On 18 March, a surface search in the southern Indian Ocean, led by Australia, began; it continued until 28 April and searched 4,500,000 square kilometres (1,700,000 sq mi) of ocean.[6] On 24 March 2014, Malaysia's Prime Minister announced that Flight 370 ended in the southern Indian Ocean with no survivors. In early April, an effort to find the signals emitted from underwater locator beacons (ULBs) attached to the aircraft's flight recorders, which have a 30- to 40-day battery life, was made. Some possible ULB detections were made and a seafloor sonar survey in the vicinity of the detections to scan the seafloor was initiated. The seafloor sonar survey ended on 28 May and scanned 860 km2 (330 sq mi) of seafloor.[7] Neither the surface search nor the seafloor sonar survey found any objects related to Flight 370.

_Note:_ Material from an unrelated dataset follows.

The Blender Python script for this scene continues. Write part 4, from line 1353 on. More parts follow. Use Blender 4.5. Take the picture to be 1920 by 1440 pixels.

In May 2014, planning for the next phase of the search was initiated. A bathymetric survey was carried out to measure the seafloor topography in the areas where the next phase was conducted; the survey charted 208,000 km2 (80,000 sq mi) of seafloor topography and continued until December that year.[8] An underwater search began in October 2014 but failed to recover anything of value and was suspended in January 2017 after searching 120,000 km2 (46,000 sq mi) of the southern Indian Ocean.[9] On 29 July 2015, a flaperon from Flight 370 was discovered on a beach in Réunion, approximately 4,000 km (2,500 mi) west of the underwater search area; this location is consistent with drift from the underwater search area over the intervening 16 months.
The search for the missing airliner is already among most expensive in aviation history.